Cheguei a Corcubion e armei-me em Roças: parei a moto numa taberna, levei uma lata de conserva com bacalhau com grão, da Liporfir, e perguntei ao tasqueiro se podia comprar cerveja e pão e eu comia o que tinha. Disse-me que não, que isso iria abrir precedentes com outros clientes. Compreendi. Eram quatro da tarde e num restaurante com vinte mesas estavam três ocupadas. Perguntei, então, o que é que ele tinha para me servir rápido, porque estava com pressa; a resposta foi que não tinha nada a sair porque tinha muitas mesas para atender.
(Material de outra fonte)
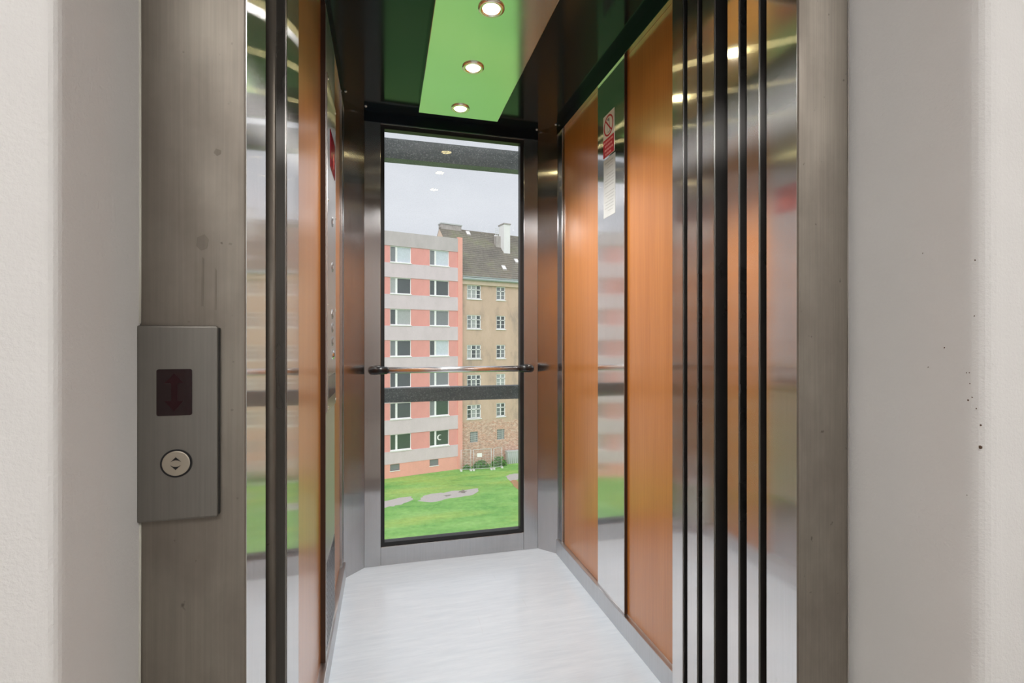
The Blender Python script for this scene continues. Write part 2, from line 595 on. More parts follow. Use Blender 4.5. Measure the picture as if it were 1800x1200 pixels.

E assim pude comer calmamente a delicia vinda de Aveiro.
Depois de almoço, poucos quilómetros me ligavam a um dos pontos altos da viagem: Fisterra.
Que desilusão!
Se tudo o resto é calma e tranquilidade, Fisterra é uma excursão a Fátima ou uma ida à Luz num domingo à tarde. São milhares de pessoas, uma barulheira sem fim, com excursões e famílias inteiras a irem visitar o local de partida de Santiago.
Pensava que ia estrear a minha cadeira em Fisterra. Se o fizesse, estou a ver que teria como companhia alguém com guarda-sol e outros de campingaz e daqui a pouco estava tudo o mundo de jola na mão a discutir futebol como Jorge Jesus ou a últimas da Cristina e do Goucha.
Isso e com o frio que estava, cortou um pouco o dia.
Rapidamente saí de lá e rumei a Touriñan e a mais um farol digno de filme.
Esta é a Costa da Morte, desde Fisterra a Laxe, onde estão contabilizados mais de 1200 naufrágios. Se não fossem os faróis, muitos mais seriam. 
De Touriñan vê-se Cabo Vilan, em Camarinas. Mas o caminho até lá são quase quarenta quilómetros num sobe e desce entre campos de milho e vacas a pastar.
Cabo Vilan é "o farol". Está no topo de um monte, e a sua robustez deve-se sentir até Plymouth.
Laxe foi o último do dia: chegado a Laxe, passa-se por uma rua que faz um túnel por baixo de um restaurante e sobe-se. Lá no alto,  desce-se até ao mar onde um farol branco marca a Costa da Morte.
Procurei um hostal e o único que há é o Bahia.
Quando contei ao dono o que estava a fazer apresentou-se como autor de um site sobre a rota dos faróis e de um livro, o qual mo ofereceu. Além disso, não paguei o parque da moto. Excelente!